“In Jugoslavia si diceva: in Serbia non ballare e in Bosnia non cantare, perché faresti cattiva figura. Ma in Macedonia non cantare e non ballare. Perché lì sono il massimo”
“A Strumica i bimbi sentono suonare già nel ventre materno” spiega Narlje “appena nati vogliono essere musicisti”
“Trombe, tamburi, grilli, ultime stelle. La musica filtra con la brezza tra le querce, scende a folate dalla montagna, sa di rose, erbe aromatiche e asfodeli, investe la gente che sale sul sentiero della boscaglia. Uomini a cavallo, sudati, l’alito di grappa e di birra, le bestie tenute per la criniera. Famiglie intere su trattori coperti di ghirlande. Non si dorme nella notte di San Giorgio, in Macedonia, la terra di Alessandro il Grande.

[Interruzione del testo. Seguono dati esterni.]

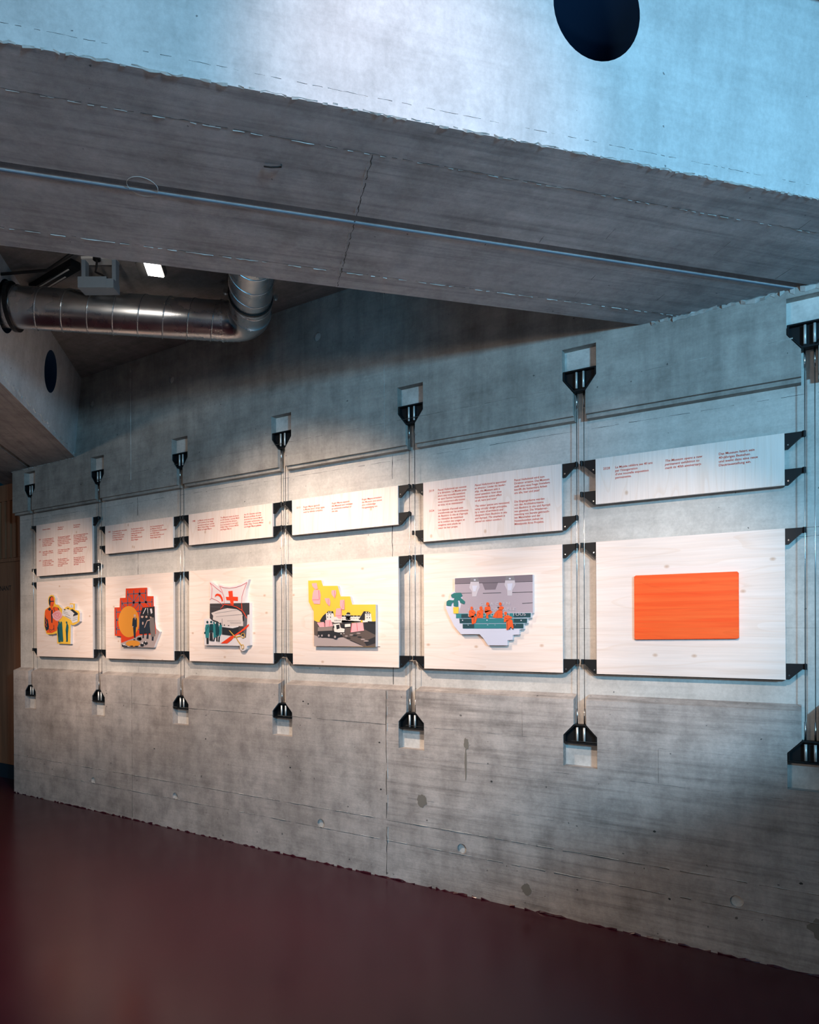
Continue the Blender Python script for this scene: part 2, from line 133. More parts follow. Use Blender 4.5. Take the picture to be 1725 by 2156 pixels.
 ('white', 'ice', '-211,194 277,193 277,-22 266,-24 266,-49 244,-52 244,-79 222,-82 221,-113 195,-115 195,-143 155,-145 154,-174 123,-175 122,-205 3,-206 -26,-166 -51,-141 -171,-141 -215,-95 -254,-24 -272,17 -269,56 -245,68 -233,107 -211,114', [
  ('printed_photo', 'dusk', '-209,193 276,193 276,-20 -186,-17 -174,22 -161,77 -210,111'),
  ('printed_ceiling', 'duskdark', '-209,193 276,193 276,154 27,158 -210,160|-32,158 68,157 51,117 -15,117'),
  ('printed_joints', 'ink', '-209,159 276,153 276,155 -209,161|-209,101 -100,101 -100,103 -209,104|-28,96 86,96 86,99 -28,99|148,95 276,94 276,97 148,98|214,31 275,34 275,37 213,34'),
  ('printed_lampshades', 'haze', '-104,177 -55,175 -48,132 -61,109 -70,80 -97,81 -97,110 -115,134|113,172 169,173 173,139 155,110 153,79 125,80 124,111 108,141'),
  ('printed_lamp_caps', 'smoke', '-104,194 -57,191 -54,166 -109,168|117,192 165,192 170,165 112,167'),
  ('printed_glare', 'ice', '-96,145 -62,144 -75,110 -90,110|125,148 157,149 149,110 128,110|-72,177 -73,175 -75,174 -78,173 -81,173 -84,174 -85,176 -86,178 -85,180 -83,182 -81,182 -78,182 -75,181 -73,180|147,176 147,174 145,172 142,172 139,172 137,173 135,174 134,176 135,178 137,180 139,180 142,180 145,179 147,178'),
  ('printed_steps', 'tealmid', '-203,-18 266,-22 264,-47 -203,-45|-181,-48 244,-52 242,-78 -179,-76|-160,-80 222,-81 221,-108 -159,-107'),
  ('printed_step_ends', 'tealdark', '-168,-22 -101,-21 -101,-45 -168,-45|164,-23 263,-23 262,-45 164,-46|-180,-50 -84,-50 -84,-75 -179,-75|163,-53 242,-53 241,-76 163,-76|-159,-82 -84,-81 -84,-105 -158,-106|123,-82 220,-82 219,-107 123,-106'),
  ('printed_dots', 'ice', '-156,-58 -157,-61 -160,-62 -162,-61 -164,-58 -162,-56 -160,-55 -157,-56|2,-59 1,-62 -2,-63 -5,-62 -6,-59 -5,-57 -2,-56 1,-57|211,-62 210,-65 207,-66 205,-65 204,-62 205,-60 207,-59 210,-60|-127,-86 -120,-86 -120,-89 -127,-88|-2,-86 5,-86 5,-89 -2,-89|45,-87 51,-87 51,-89 45,-89|169,-87 175,-87 175,-89 169,-89'),
  ('printed_stem', 'smoke', '-192,23 -189,62 -193,62 -196,23|-189,62 -194,86 -198,86 -193,62|-190,61 -169,72 -170,74 -192,63|-193,47 -222,64 -223,62 -195,46'),
  ('printed_leaves', 'leaf', '-236,95 -213,106 -170,106 -160,89 -173,77 -157,65 -143,53 -147,37 -174,46 -179,62 -190,62 -187,38 -188,22 -218,27 -219,47 -214,55 -232,43 -236,28 -267,32 -265,56 -251,65 -218,61 -211,75 -231,79'),
  ('printed_pot', 'yellow', '-221,21 -183,21 -187,-18 -219,-17'),
  ('printed_figures', 'orange2', '-91,13 -91,9 -94,6 -97,4 -101,4 -104,6 -106,9 -107,13 -106,17 -104,20 -100,22 -97,22 -94,20 -91,17|-116,-2 -97,4 -82,-1 -72,-15 -84,-30 -110,-42 -118,-37|-101,-34 -85,-33 -86,-81 -98,-82|-112,-37 -84,-30 -78,-38 -101,-45|-29,11 -30,6 -33,2 -37,0 -42,1 -46,3 -48,7 -49,11 -48,16 -45,20 -41,22 -37,22 -33,19 -30,16|-63,-5 -41,2 -24,3 -26,-46 -59,-47 -70,-34|-80,-34 -62,-43 -75,-77 -85,-77|14,34 13,29 10,25 6,23 2,24 -2,26 -5,30 -6,34 -5,39 -2,43 2,45 6,44 10,42 13,38|-14,17 5,22 18,20 22,-5 -16,-18|-17,-6 21,-3 33,-11 25,-21 5,-31 9,-51 -8,-47 -4,-27|91,32 90,27 88,24 84,22 81,22 77,24 75,28 74,32 75,37 77,41 81,43 84,42 88,40 90,37|71,15 91,21 105,12 97,0 73,0|67,-1 95,-2 96,-48 60,-48 33,-43 50,-17|124,-22 123,-27 120,-30 117,-32 113,-32 109,-30 107,-27 106,-22 107,-18 109,-14 113,-12 117,-12 120,-14 123,-18|105,-38 128,-31 156,-45 147,-56 123,-67 104,-73|118,-63 155,-58 163,-105 152,-110 143,-82 147,-97 135,-109 129,-117 120,-117'),
  ('printed_creases', 'ink', '-102,-9 -88,-19 -87,-18 -100,-8|-87,-19 -78,-19 -78,-18 -87,-18|-117,-26 -102,-34 -101,-33 -116,-25|-59,-16 -44,-24 -43,-22 -58,-14|-44,-22 -59,-42 -58,-42 -43,-23|-8,3 17,-9 18,-8 -7,4|69,-2 94,-3 95,-1 69,0|61,-48 67,-21 66,-21 60,-47|111,-49 127,-56 128,-55 112,-47|128,-57 146,-53 145,-51 127,-55|122,-69 126,-114 128,-114 124,-69|-71,-24 -72,-26 -73,-27 -75,-27 -76,-27 -78,-27 -79,-26 -80,-24 -79,-23 -78,-22 -76,-21 -74,-21 -73,-22 -72,-23|15,23 15,21 14,20 13,19 12,19 11,20 10,21 9,23 10,25 11,26 12,27 13,27 14,26 15,25|76,13 75,12 74,10 71,10 69,10 67,11 65,12 64,14 65,15 67,16 69,17 71,17 74,16 75,15|142,-111 142,-113 141,-114 140,-115 138,-115 137,-114 136,-113 136,-111 136,-109 137,-107 138,-106 140,-106 141,-107 142,-109|162,-111 161,-112 160,-114 159,-114 158,-114 156,-114 155,-112 155,-111 155,-109 156,-108 158,-107 159,-107 160,-108 161,-109'),
 ]),
 ('vermilion2', 'vermilion2', '-231,163 239,161 245,154 245,-157 239,-162 -232,-168 -239,-161 -239,156', [
 ]),
]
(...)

Se Dionisio abita ancora in Europa, è nascosto qui. Suona un flauto di nome zurlae una grancassa chiamata tapan. Un ritmo pazzesco, asimmetrico, claudicante. Dicono che aderisca all’irregolarità del terreno, nasca dal passo dell’asino. Non è Grecia, non è Danubio, non è Balcani. E’ tutte queste cose insieme. Violini magiari tradotti su fiati, contaminati dal Mediterraneo e dall’energia vitale degli slavi….”
Così Paolo Rumiz descriveva qualche mese fa i suonatori turchi di Macedonia, inchiodati al loro villaggio di nome Strumica, in una valle quieta fra la Bulgaria e la Grecia
“Una terra benedetta di moschee e monasteri, ricca di pomodori, arachidi, peperoni dolci, angurie e… orchestre”.
Sono gli Agushevi, vivono nella valle dove nasce l’autentico suono dei Balcani, che interpretano come nessun altro. Quando l’autore delle musiche per Kusturica ha cercato di ingaggiarli, gli hanno detto no.